Things started to look up last night as cleaning products were introduced to the Queen and what was thought to be used to clean the filth she consistently produces. Nein.
Purely selfish reasons. She believes in false hope only to shatter, crunch, and stomp all over them. The bathroom was flooded once more by her lack of understanding of the invention of the towel. Never has cloth and paper products been more of a necessity in my life until now.
But quick! Stop thinking about having to put on your rain boots to take on the swamp to use the bathroom...the cake is burning. Her cake.

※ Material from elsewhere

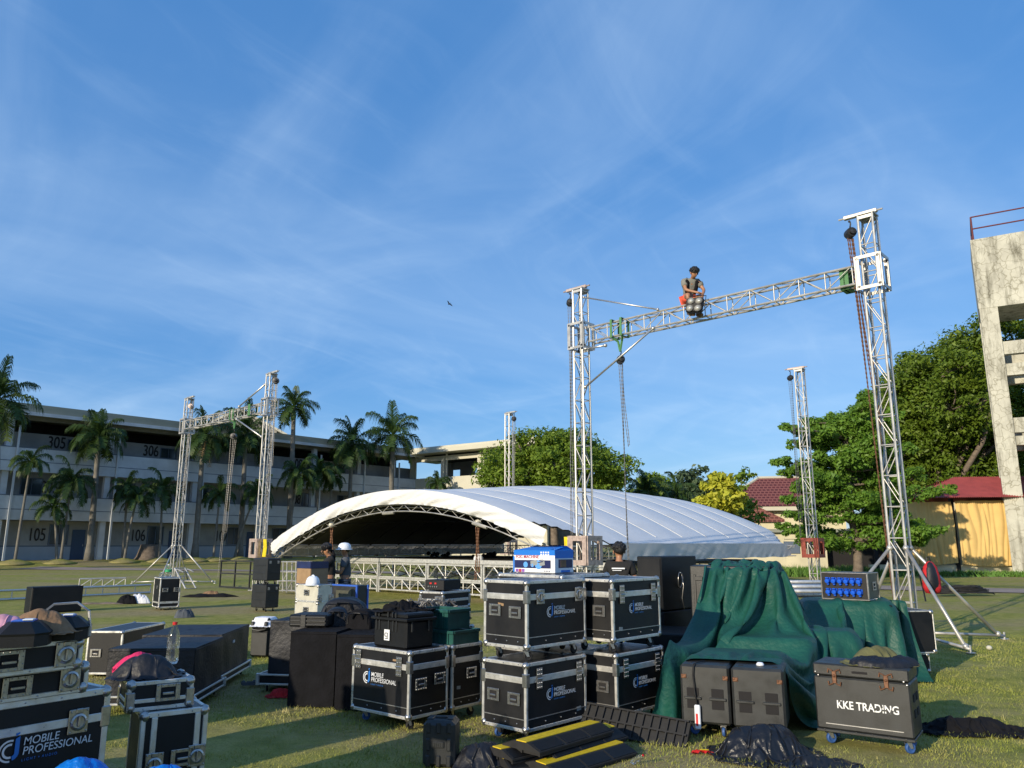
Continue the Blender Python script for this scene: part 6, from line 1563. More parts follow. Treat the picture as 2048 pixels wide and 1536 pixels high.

The Queen's cake. Time is not a concept anymore and if it's not death by candle it will most certainly be death by food. BURNING FOOD THAT IS CHOCOLATE CAKE NOT BROWNIES. Silly little queen.
The next day...
I ever so carefully but swiftly clamored down the 2 inch wide "ladder" of my bunk bed as my senses stirred panicked at the sounds of dishes clinging, pots clashing. The Queen is home and Cinderella has been asleep.
The door is torn open, quickly holding on by the hinges as not to be ripped off the frame so unexpectedly. And there it was....not just a plate of brownies..but a plate of chocolate cake that the Queen mistook as convertible brownies. Her cake on my plate. My property defiled by her forgetfulness.
She can have her cake and eat it too just not on my plate.